December 5, 2018, by lzzeb
Looking at the Lake of Patzcuaro in Mexico. The Point of View of a Cultural Geographer
A blog by PhD student Jahzeel Aguilera Lara
In July 2018, I travelled to México City to start with the archival work of my doctoral project. My research aims to understand the changes in the Lake Pátzcuaro landscape during the mid-twentieth century (1920-1950) from a historical and cultural geography perspective. To do so I study Lake Pátzcuaro’s mural paintings, social science research, identities formation, and lake monitoring and environmental protection.
The Lake Pátzcuaro lies in Central West México in the state of Michoacán, located on the Trans Mexican Volcanic Belt. Besides the lake, the largest town in the area, located in the southeast of the lake, is also called after the lake. The municipality to which it belongs together with three other municipalities shapes the Lake Pátzcuaro region.
In September, I went to Michoacán to continue my work in the archives of Morelia and Pátzcuaro. At the end of my stay, I had the pleasure to assist on a field trip to the Patzcuaro region organised by Geohistory and Environmental Sciences undergraduate courses; both taught at National Autonomous University of Mexico in Morelia. I was teaching there before starting my PhD at the University of Nottingham. For this reason and because my research is about Patzcuaro, the professors in charge of the practice invited me to accompany them. The objective of the field trip was to analyse the historical transformation of the Lake Pátzcuaro landscape.
Arriving in Patzcuaro, we moved to a viewpoint located on the hill of El Estribo, which is also an extinct volcano. The place also has a pavilion and picnic tables. From the viewpoint of El Estribo, you can see the southern part of the lake. The sky covered with clouds gave to the landscape a dramatic aspect. Our gaze wandered from the calm waters of the lake and its islands to the surrounding mountains. (See the main image Figure 2 of Lake Patzcuaro from Estribo viewpoint. Photograph by the author).

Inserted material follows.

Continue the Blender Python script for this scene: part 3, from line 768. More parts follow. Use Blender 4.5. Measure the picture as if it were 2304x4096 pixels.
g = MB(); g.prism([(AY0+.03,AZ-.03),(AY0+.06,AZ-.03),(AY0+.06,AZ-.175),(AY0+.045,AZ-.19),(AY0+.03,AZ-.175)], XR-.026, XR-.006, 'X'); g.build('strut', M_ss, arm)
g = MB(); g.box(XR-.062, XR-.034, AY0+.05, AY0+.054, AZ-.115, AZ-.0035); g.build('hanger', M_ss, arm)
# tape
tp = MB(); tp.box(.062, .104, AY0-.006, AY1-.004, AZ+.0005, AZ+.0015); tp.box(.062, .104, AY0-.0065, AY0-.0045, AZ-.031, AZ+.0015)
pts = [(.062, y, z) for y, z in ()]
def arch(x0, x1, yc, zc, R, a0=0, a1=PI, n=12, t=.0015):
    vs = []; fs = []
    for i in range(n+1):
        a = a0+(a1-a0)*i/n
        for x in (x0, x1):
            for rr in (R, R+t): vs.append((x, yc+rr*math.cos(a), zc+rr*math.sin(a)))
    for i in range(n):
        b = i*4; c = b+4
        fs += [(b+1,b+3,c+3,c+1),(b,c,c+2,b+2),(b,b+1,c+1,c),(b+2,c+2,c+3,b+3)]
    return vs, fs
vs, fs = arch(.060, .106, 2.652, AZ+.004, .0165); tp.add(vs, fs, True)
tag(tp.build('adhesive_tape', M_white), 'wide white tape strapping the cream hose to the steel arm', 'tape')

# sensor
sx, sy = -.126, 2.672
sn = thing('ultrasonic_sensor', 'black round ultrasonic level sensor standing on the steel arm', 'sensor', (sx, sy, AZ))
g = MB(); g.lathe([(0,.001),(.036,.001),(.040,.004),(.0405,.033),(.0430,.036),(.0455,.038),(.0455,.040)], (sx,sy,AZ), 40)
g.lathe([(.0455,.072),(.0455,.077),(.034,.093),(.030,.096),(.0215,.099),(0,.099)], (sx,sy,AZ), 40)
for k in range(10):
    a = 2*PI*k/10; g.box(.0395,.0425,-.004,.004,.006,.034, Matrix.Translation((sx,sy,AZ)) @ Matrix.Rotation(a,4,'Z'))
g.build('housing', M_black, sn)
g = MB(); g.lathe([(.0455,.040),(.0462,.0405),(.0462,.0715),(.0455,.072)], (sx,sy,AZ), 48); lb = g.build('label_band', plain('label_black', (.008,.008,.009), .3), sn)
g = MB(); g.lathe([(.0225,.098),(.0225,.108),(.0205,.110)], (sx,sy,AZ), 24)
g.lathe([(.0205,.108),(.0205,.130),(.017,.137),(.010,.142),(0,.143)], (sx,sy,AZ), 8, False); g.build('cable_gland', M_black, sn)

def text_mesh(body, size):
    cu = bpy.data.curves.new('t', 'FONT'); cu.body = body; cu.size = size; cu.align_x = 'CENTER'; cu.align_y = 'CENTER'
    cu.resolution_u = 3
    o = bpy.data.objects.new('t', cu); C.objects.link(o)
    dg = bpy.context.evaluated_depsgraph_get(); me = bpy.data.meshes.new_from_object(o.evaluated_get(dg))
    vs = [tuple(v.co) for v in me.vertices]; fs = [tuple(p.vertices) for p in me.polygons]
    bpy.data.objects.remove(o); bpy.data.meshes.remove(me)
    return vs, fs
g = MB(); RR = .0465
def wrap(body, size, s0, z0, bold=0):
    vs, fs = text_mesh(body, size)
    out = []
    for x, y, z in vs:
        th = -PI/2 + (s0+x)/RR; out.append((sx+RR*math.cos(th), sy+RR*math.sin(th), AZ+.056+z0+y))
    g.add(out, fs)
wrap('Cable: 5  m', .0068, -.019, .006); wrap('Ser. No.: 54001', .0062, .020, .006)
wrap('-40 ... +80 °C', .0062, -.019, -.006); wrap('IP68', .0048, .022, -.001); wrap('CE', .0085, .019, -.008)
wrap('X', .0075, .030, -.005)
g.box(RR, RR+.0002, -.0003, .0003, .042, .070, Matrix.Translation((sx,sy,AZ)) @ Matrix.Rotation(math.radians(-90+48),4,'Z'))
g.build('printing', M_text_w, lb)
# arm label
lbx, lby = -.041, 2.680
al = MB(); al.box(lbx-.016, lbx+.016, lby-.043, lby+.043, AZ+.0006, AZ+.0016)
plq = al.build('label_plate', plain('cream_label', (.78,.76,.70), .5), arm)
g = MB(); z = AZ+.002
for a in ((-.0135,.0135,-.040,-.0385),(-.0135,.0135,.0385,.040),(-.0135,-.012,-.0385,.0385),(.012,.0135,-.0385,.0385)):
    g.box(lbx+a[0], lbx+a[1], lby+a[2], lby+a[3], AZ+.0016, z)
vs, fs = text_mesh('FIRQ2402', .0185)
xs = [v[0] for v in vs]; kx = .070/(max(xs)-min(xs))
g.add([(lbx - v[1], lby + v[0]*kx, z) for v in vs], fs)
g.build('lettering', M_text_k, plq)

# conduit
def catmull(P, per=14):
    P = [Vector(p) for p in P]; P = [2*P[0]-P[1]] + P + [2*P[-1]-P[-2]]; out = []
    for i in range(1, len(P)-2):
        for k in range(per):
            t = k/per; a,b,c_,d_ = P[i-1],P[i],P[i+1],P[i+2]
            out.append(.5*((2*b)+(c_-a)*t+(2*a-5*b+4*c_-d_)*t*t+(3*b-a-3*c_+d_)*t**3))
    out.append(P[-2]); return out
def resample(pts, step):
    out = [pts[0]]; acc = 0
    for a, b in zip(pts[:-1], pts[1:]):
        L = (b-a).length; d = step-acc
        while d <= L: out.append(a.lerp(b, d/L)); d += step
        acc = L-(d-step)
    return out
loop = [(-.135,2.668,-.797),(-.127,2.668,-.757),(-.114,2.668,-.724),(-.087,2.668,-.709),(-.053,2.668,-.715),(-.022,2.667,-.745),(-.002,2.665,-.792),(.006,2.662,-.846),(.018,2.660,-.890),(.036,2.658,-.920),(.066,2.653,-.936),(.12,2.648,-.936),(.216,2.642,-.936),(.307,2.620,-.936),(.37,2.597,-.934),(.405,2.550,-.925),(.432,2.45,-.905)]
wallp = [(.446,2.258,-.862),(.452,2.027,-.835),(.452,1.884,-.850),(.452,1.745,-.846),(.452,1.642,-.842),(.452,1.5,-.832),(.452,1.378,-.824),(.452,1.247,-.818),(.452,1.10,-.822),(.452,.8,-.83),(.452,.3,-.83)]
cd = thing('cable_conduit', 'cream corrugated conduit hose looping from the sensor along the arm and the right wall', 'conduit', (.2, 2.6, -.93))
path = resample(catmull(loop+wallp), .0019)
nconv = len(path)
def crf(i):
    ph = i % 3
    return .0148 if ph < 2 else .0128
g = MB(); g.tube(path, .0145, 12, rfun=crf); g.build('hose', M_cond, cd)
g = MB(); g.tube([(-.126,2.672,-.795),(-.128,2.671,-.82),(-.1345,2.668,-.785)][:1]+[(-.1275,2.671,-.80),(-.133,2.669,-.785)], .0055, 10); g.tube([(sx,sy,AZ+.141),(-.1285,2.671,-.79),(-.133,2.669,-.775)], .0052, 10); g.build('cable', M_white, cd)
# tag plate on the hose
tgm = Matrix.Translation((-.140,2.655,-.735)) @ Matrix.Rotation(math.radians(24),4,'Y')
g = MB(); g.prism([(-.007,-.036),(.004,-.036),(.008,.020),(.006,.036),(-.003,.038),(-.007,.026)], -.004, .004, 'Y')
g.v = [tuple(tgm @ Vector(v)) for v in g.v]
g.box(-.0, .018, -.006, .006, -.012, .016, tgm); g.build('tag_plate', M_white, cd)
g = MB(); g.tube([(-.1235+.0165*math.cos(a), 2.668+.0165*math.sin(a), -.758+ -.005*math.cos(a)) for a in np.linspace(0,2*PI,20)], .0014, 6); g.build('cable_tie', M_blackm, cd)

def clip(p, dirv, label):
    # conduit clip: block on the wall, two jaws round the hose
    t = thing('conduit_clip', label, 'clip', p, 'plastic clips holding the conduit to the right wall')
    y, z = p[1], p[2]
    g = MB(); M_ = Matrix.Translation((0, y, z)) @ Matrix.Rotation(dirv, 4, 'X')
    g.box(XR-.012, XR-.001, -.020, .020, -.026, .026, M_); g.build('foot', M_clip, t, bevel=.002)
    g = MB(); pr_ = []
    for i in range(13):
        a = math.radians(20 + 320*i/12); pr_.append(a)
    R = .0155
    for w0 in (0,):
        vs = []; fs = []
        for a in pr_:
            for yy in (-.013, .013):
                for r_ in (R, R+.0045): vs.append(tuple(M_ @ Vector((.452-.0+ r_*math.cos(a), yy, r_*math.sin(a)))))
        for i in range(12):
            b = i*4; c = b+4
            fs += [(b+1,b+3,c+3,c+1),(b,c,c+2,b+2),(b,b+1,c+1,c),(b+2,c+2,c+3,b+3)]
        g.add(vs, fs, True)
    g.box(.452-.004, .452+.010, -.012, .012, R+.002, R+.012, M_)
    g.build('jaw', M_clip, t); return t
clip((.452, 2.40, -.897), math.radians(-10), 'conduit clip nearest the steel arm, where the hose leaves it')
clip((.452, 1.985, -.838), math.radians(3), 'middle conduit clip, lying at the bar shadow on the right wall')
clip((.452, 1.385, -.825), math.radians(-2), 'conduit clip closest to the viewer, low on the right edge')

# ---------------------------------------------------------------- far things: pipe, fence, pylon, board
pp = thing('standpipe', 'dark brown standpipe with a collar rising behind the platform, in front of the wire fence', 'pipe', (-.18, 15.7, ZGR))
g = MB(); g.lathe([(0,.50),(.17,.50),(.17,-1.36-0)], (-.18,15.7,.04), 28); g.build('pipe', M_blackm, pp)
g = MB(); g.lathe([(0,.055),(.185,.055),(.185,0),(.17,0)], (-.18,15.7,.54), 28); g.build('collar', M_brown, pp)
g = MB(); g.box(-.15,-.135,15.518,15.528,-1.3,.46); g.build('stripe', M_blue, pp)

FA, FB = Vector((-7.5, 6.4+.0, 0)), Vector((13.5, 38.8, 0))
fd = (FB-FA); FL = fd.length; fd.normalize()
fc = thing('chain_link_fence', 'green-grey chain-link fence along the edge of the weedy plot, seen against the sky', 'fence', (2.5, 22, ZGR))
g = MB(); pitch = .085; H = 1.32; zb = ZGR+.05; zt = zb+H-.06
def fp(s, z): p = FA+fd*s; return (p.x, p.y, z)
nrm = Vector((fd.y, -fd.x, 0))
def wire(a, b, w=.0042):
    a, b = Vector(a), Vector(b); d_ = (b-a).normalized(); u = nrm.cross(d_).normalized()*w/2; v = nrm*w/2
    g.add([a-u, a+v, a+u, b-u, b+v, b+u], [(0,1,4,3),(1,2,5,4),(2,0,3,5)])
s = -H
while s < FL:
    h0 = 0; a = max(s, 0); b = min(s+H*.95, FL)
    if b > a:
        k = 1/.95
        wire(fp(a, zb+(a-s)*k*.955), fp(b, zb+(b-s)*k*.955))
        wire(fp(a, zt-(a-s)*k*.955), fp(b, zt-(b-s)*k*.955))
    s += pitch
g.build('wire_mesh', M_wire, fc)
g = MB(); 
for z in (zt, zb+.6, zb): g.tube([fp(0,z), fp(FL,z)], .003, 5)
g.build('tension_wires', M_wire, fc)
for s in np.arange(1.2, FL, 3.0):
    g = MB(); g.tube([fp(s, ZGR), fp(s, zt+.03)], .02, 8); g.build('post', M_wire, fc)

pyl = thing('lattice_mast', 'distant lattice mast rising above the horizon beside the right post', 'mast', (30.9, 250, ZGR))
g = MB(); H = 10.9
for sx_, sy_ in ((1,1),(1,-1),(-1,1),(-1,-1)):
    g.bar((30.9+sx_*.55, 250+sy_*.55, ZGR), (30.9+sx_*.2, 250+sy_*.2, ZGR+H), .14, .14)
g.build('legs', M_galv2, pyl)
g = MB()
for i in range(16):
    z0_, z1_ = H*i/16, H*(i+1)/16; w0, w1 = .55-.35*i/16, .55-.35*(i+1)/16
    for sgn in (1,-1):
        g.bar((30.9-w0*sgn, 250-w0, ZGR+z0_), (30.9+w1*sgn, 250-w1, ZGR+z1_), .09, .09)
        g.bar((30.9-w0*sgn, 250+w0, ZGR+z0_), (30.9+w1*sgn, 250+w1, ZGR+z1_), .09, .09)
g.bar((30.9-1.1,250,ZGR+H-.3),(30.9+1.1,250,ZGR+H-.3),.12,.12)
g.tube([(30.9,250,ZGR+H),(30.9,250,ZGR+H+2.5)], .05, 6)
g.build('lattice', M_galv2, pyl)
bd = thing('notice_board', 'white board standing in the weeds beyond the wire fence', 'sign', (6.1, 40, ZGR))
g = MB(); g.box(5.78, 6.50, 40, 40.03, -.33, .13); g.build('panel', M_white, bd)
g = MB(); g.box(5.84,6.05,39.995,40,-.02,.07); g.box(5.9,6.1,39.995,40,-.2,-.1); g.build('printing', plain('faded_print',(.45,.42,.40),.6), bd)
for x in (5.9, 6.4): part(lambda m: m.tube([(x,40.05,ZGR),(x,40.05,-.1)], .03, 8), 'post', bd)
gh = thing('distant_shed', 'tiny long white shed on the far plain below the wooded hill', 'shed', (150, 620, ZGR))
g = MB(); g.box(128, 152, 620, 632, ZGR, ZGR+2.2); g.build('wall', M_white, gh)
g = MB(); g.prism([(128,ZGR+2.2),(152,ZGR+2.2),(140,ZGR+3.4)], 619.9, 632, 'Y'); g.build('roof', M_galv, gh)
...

Among the materials that the students brought with them, to analyse the changes in the landscape was a picture of Lake Patzcuaro taken in 1943 by the American geographer Robert West. The photo shows the lake from the same viewpoint. At that moment, we were looking at it from the same perspective. With this, I refer not only to its visual aspect but also to a way of seeing; and that is because seeing is also a cultural, influenced by what we know or believe.
One of the teachers asked me to tell the students more about the photo. I tell them that this appears in the monograph “Cultural Geography of the Modern Tarascan Area”, produced as part of the social science research project carried out by some geographers of the so-called Berkeley School in collaboration with Mexican anthropologists. The photo of Lake Patzcuaro beyond being a visual representation tells us about a way of relating to the lake, as a place of academic study.
During those years limnological studies were also developed, this was closely related to the implementation of environmental protection programs. In 1936, Lake Patzcuaro basin was declared a protected area, and in 1938, the first limnological station in the country was established in Patzcuaro. The protected areas created at that time had as purpose the conservation of natural resources, the promotion of tourism and the development of scientific research. El Estribo viewpoint was created in August 1936 as part of the tourist facilities.
A painting by Juan O’Gorman gaves me the opportunity to tell them about another aspect of my research, Lake Patzcuaro murals. The mural represents the social and economic changes experienced in the country during the twentieth century. The starting point of the mural is Lake Pátzcuaro depicted as an idyllic rural landscape. If we had gone to the town, we would have seen another mural by the same painter with a similar representation of the lake. This mural is on a public library, and it tells the story of Michoacan from pre-Hispanic times to independence. Lake Patzcuaro is shown here as an indigenous landscape.
This exemplifies how the analysis of objects, events or daily practices can tell us a lot about the formation of the landscape. Hence, paintings, photographs and scientific or literary texts can be of great interest to a cultural geographer. They help us understand the cultural production of the landscape, telling us about our changing ways of relating to certain places and our ideas around them. From this perspective, studying the landscape of Lake Pátzcuaro involves examining the cultural processes that shaped this place and how people relate to it.
The field trip ends with a walk in the crater of El Estribo, just visible because an agricultural crop covers it. On our way back to Morelia, I think about the archival work that I still have to do and when the next opportunity to share my research on Patzcuaro will be presented. Now that I have shared my research and experience of this field trip with the readers of this blog, I know the time has come again.